> **DATA SECTION**
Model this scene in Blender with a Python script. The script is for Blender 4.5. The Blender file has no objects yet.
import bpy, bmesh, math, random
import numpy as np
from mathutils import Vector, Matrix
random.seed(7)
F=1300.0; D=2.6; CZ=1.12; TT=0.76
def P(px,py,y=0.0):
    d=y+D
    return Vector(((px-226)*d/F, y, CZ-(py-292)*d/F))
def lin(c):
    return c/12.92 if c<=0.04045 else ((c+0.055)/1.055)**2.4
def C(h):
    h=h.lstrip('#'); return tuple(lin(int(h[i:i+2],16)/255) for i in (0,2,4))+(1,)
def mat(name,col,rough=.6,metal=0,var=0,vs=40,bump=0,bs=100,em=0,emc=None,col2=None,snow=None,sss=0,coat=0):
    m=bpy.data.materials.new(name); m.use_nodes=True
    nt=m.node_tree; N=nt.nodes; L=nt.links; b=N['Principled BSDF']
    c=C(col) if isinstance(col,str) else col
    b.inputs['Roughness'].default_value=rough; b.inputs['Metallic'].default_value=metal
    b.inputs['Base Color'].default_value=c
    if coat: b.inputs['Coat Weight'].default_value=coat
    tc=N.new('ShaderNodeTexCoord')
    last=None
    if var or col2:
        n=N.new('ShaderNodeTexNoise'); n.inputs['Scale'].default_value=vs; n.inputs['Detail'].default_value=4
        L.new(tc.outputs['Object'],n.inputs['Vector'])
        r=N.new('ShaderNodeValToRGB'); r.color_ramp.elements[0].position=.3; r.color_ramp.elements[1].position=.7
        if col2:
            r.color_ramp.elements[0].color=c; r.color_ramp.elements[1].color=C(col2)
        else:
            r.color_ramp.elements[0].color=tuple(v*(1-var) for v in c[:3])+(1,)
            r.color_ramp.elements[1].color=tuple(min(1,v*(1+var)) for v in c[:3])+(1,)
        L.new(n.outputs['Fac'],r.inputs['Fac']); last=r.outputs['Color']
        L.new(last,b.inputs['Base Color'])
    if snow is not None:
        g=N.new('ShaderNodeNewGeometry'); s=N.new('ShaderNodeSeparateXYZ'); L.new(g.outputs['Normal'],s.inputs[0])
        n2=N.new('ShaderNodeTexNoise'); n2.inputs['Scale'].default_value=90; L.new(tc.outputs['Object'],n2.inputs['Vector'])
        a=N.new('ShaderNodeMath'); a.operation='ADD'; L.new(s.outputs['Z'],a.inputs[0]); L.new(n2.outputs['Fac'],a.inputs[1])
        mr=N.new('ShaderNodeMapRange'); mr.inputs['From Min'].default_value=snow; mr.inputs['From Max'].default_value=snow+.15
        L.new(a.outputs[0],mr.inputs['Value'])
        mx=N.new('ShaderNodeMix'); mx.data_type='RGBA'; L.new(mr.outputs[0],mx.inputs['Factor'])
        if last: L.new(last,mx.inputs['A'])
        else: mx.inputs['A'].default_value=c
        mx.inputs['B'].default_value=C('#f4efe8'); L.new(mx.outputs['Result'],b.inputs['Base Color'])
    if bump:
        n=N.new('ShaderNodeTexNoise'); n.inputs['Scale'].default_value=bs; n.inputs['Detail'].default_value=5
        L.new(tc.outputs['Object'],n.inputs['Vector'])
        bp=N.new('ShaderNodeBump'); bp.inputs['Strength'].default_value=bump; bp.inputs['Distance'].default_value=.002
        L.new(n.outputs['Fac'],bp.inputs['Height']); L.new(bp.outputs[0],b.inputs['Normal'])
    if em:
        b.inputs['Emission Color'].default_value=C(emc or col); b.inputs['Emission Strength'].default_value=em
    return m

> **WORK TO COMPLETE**
Show the data once more, exactly as it was written.

> **SOLUTION TO THIS EXERCISE**
Model this scene in Blender with a Python script. The script is for Blender 4.5. The Blender file has no objects yet.
import bpy, bmesh, math, random
import numpy as np
from mathutils import Vector, Matrix
random.seed(7)
F=1300.0; D=2.6; CZ=1.12; TT=0.76
def P(px,py,y=0.0):
    d=y+D
    return Vector(((px-226)*d/F, y, CZ-(py-292)*d/F))
def lin(c):
    return c/12.92 if c<=0.04045 else ((c+0.055)/1.055)**2.4
def C(h):
    h=h.lstrip('#'); return tuple(lin(int(h[i:i+2],16)/255) for i in (0,2,4))+(1,)
def mat(name,col,rough=.6,metal=0,var=0,vs=40,bump=0,bs=100,em=0,emc=None,col2=None,snow=None,sss=0,coat=0):
    m=bpy.data.materials.new(name); m.use_nodes=True
    nt=m.node_tree; N=nt.nodes; L=nt.links; b=N['Principled BSDF']
    c=C(col) if isinstance(col,str) else col
    b.inputs['Roughness'].default_value=rough; b.inputs['Metallic'].default_value=metal
    b.inputs['Base Color'].default_value=c
    if coat: b.inputs['Coat Weight'].default_value=coat
    tc=N.new('ShaderNodeTexCoord')
    last=None
    if var or col2:
        n=N.new('ShaderNodeTexNoise'); n.inputs['Scale'].default_value=vs; n.inputs['Detail'].default_value=4
        L.new(tc.outputs['Object'],n.inputs['Vector'])
        r=N.new('ShaderNodeValToRGB'); r.color_ramp.elements[0].position=.3; r.color_ramp.elements[1].position=.7
        if col2:
            r.color_ramp.elements[0].color=c; r.color_ramp.elements[1].color=C(col2)
        else:
            r.color_ramp.elements[0].color=tuple(v*(1-var) for v in c[:3])+(1,)
            r.color_ramp.elements[1].color=tuple(min(1,v*(1+var)) for v in c[:3])+(1,)
        L.new(n.outputs['Fac'],r.inputs['Fac']); last=r.outputs['Color']
        L.new(last,b.inputs['Base Color'])
    if snow is not None:
        g=N.new('ShaderNodeNewGeometry'); s=N.new('ShaderNodeSeparateXYZ'); L.new(g.outputs['Normal'],s.inputs[0])
        n2=N.new('ShaderNodeTexNoise'); n2.inputs['Scale'].default_value=90; L.new(tc.outputs['Object'],n2.inputs['Vector'])
        a=N.new('ShaderNodeMath'); a.operation='ADD'; L.new(s.outputs['Z'],a.inputs[0]); L.new(n2.outputs['Fac'],a.inputs[1])
        mr=N.new('ShaderNodeMapRange'); mr.inputs['From Min'].default_value=snow; mr.inputs['From Max'].default_value=snow+.15
        L.new(a.outputs[0],mr.inputs['Value'])
        mx=N.new('ShaderNodeMix'); mx.data_type='RGBA'; L.new(mr.outputs[0],mx.inputs['Factor'])
        if last: L.new(last,mx.inputs['A'])
        else: mx.inputs['A'].default_value=c
        mx.inputs['B'].default_value=C('#f4efe8'); L.new(mx.outputs['Result'],b.inputs['Base Color'])
    if bump:
        n=N.new('ShaderNodeTexNoise'); n.inputs['Scale'].default_value=bs; n.inputs['Detail'].default_value=5
        L.new(tc.outputs['Object'],n.inputs['Vector'])
        bp=N.new('ShaderNodeBump'); bp.inputs['Strength'].default_value=bump; bp.inputs['Distance'].default_value=.002
        L.new(n.outputs['Fac'],bp.inputs['Height']); L.new(bp.outputs[0],b.inputs['Normal'])
    if em:
        b.inputs['Emission Color'].default_value=C(emc or col); b.inputs['Emission Strength'].default_value=em
    return m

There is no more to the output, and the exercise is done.